Every line of the material that follows must be printed again exactly.

(Scenes as source code)
---

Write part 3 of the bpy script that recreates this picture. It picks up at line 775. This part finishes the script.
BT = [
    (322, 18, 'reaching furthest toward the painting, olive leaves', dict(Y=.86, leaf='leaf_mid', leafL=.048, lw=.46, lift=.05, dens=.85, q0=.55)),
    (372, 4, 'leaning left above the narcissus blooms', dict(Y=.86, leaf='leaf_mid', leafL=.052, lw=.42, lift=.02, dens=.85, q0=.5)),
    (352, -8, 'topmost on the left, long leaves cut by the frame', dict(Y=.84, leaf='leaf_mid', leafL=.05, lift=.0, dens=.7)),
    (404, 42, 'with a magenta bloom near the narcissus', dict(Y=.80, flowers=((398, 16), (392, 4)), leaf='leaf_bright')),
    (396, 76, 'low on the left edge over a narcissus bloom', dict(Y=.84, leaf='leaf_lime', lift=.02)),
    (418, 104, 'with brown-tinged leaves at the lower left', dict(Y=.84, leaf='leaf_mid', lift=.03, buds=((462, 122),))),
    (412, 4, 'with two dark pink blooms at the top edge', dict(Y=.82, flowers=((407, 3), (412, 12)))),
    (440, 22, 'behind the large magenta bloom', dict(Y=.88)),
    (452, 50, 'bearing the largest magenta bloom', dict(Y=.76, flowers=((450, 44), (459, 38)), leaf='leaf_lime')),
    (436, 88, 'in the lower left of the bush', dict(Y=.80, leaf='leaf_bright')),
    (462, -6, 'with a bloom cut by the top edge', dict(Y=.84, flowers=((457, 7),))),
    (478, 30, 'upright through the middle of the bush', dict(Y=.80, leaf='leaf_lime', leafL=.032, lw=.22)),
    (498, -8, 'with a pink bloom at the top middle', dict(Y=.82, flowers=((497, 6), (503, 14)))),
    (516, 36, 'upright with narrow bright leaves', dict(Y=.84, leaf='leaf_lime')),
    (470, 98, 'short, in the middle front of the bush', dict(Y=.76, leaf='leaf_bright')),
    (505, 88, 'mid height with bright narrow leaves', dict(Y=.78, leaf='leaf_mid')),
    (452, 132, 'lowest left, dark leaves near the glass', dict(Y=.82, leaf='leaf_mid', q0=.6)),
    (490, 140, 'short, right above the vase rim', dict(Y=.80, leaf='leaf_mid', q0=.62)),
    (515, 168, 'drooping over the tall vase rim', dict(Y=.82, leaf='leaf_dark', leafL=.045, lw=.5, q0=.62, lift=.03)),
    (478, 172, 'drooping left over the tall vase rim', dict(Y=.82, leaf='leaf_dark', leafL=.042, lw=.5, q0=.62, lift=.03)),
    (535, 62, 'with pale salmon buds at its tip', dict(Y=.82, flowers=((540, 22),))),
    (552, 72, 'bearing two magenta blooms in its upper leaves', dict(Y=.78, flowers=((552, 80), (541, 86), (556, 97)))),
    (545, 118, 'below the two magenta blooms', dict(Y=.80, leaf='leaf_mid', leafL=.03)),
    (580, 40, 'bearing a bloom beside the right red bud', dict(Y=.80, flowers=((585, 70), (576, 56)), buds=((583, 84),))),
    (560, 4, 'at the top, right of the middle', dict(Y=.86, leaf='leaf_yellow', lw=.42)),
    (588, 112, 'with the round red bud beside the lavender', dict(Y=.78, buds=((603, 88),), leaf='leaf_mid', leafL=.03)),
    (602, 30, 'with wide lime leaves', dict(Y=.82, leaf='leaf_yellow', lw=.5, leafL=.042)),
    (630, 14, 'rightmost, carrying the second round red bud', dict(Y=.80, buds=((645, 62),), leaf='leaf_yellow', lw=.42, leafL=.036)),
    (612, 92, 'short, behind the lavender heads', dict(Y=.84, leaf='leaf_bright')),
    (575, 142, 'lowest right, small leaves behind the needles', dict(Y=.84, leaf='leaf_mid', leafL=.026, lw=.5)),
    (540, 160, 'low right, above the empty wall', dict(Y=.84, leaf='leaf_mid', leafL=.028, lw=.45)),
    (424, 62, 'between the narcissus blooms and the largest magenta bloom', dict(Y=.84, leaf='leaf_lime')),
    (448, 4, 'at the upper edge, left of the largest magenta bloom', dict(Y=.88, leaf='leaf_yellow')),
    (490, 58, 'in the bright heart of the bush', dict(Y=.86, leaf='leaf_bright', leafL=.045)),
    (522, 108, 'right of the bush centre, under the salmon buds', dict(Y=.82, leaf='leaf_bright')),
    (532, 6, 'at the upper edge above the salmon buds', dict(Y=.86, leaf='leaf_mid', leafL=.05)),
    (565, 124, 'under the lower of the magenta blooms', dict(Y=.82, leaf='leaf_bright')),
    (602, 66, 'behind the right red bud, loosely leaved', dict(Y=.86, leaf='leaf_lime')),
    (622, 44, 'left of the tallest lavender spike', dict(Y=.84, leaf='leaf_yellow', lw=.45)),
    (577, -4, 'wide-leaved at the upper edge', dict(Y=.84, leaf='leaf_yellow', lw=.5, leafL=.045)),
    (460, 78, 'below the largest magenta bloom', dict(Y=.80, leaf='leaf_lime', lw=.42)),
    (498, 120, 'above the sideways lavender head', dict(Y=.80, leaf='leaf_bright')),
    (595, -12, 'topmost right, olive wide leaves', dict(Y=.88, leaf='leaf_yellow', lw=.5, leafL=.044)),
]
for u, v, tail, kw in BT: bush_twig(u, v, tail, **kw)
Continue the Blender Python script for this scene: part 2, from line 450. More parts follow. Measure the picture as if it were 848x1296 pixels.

---

**SOLUTION TO THIS PROBLEM**
Write part 3 of the bpy script that recreates this picture. It picks up at line 775. This part finishes the script.
BT = [
    (322, 18, 'reaching furthest toward the painting, olive leaves', dict(Y=.86, leaf='leaf_mid', leafL=.048, lw=.46, lift=.05, dens=.85, q0=.55)),
    (372, 4, 'leaning left above the narcissus blooms', dict(Y=.86, leaf='leaf_mid', leafL=.052, lw=.42, lift=.02, dens=.85, q0=.5)),
    (352, -8, 'topmost on the left, long leaves cut by the frame', dict(Y=.84, leaf='leaf_mid', leafL=.05, lift=.0, dens=.7)),
    (404, 42, 'with a magenta bloom near the narcissus', dict(Y=.80, flowers=((398, 16), (392, 4)), leaf='leaf_bright')),
    (396, 76, 'low on the left edge over a narcissus bloom', dict(Y=.84, leaf='leaf_lime', lift=.02)),
    (418, 104, 'with brown-tinged leaves at the lower left', dict(Y=.84, leaf='leaf_mid', lift=.03, buds=((462, 122),))),
    (412, 4, 'with two dark pink blooms at the top edge', dict(Y=.82, flowers=((407, 3), (412, 12)))),
    (440, 22, 'behind the large magenta bloom', dict(Y=.88)),
    (452, 50, 'bearing the largest magenta bloom', dict(Y=.76, flowers=((450, 44), (459, 38)), leaf='leaf_lime')),
    (436, 88, 'in the lower left of the bush', dict(Y=.80, leaf='leaf_bright')),
    (462, -6, 'with a bloom cut by the top edge', dict(Y=.84, flowers=((457, 7),))),
    (478, 30, 'upright through the middle of the bush', dict(Y=.80, leaf='leaf_lime', leafL=.032, lw=.22)),
    (498, -8, 'with a pink bloom at the top middle', dict(Y=.82, flowers=((497, 6), (503, 14)))),
    (516, 36, 'upright with narrow bright leaves', dict(Y=.84, leaf='leaf_lime')),
    (470, 98, 'short, in the middle front of the bush', dict(Y=.76, leaf='leaf_bright')),
    (505, 88, 'mid height with bright narrow leaves', dict(Y=.78, leaf='leaf_mid')),
    (452, 132, 'lowest left, dark leaves near the glass', dict(Y=.82, leaf='leaf_mid', q0=.6)),
    (490, 140, 'short, right above the vase rim', dict(Y=.80, leaf='leaf_mid', q0=.62)),
    (515, 168, 'drooping over the tall vase rim', dict(Y=.82, leaf='leaf_dark', leafL=.045, lw=.5, q0=.62, lift=.03)),
    (478, 172, 'drooping left over the tall vase rim', dict(Y=.82, leaf='leaf_dark', leafL=.042, lw=.5, q0=.62, lift=.03)),
    (535, 62, 'with pale salmon buds at its tip', dict(Y=.82, flowers=((540, 22),))),
    (552, 72, 'bearing two magenta blooms in its upper leaves', dict(Y=.78, flowers=((552, 80), (541, 86), (556, 97)))),
    (545, 118, 'below the two magenta blooms', dict(Y=.80, leaf='leaf_mid', leafL=.03)),
    (580, 40, 'bearing a bloom beside the right red bud', dict(Y=.80, flowers=((585, 70), (576, 56)), buds=((583, 84),))),
    (560, 4, 'at the top, right of the middle', dict(Y=.86, leaf='leaf_yellow', lw=.42)),
    (588, 112, 'with the round red bud beside the lavender', dict(Y=.78, buds=((603, 88),), leaf='leaf_mid', leafL=.03)),
    (602, 30, 'with wide lime leaves', dict(Y=.82, leaf='leaf_yellow', lw=.5, leafL=.042)),
    (630, 14, 'rightmost, carrying the second round red bud', dict(Y=.80, buds=((645, 62),), leaf='leaf_yellow', lw=.42, leafL=.036)),
    (612, 92, 'short, behind the lavender heads', dict(Y=.84, leaf='leaf_bright')),
    (575, 142, 'lowest right, small leaves behind the needles', dict(Y=.84, leaf='leaf_mid', leafL=.026, lw=.5)),
    (540, 160, 'low right, above the empty wall', dict(Y=.84, leaf='leaf_mid', leafL=.028, lw=.45)),
    (424, 62, 'between the narcissus blooms and the largest magenta bloom', dict(Y=.84, leaf='leaf_lime')),
    (448, 4, 'at the upper edge, left of the largest magenta bloom', dict(Y=.88, leaf='leaf_yellow')),
    (490, 58, 'in the bright heart of the bush', dict(Y=.86, leaf='leaf_bright', leafL=.045)),
    (522, 108, 'right of the bush centre, under the salmon buds', dict(Y=.82, leaf='leaf_bright')),
    (532, 6, 'at the upper edge above the salmon buds', dict(Y=.86, leaf='leaf_mid', leafL=.05)),
    (565, 124, 'under the lower of the magenta blooms', dict(Y=.82, leaf='leaf_bright')),
    (602, 66, 'behind the right red bud, loosely leaved', dict(Y=.86, leaf='leaf_lime')),
    (622, 44, 'left of the tallest lavender spike', dict(Y=.84, leaf='leaf_yellow', lw=.45)),
    (577, -4, 'wide-leaved at the upper edge', dict(Y=.84, leaf='leaf_yellow', lw=.5, leafL=.045)),
    (460, 78, 'below the largest magenta bloom', dict(Y=.80, leaf='leaf_lime', lw=.42)),
    (498, 120, 'above the sideways lavender head', dict(Y=.80, leaf='leaf_bright')),
    (595, -12, 'topmost right, olive wide leaves', dict(Y=.88, leaf='leaf_yellow', lw=.5, leafL=.044)),
]
for u, v, tail, kw in BT: bush_twig(u, v, tail, **kw)
Continue the Blender Python script for this scene: part 2, from line 450. More parts follow. Measure the picture as if it were 848x1296 pixels.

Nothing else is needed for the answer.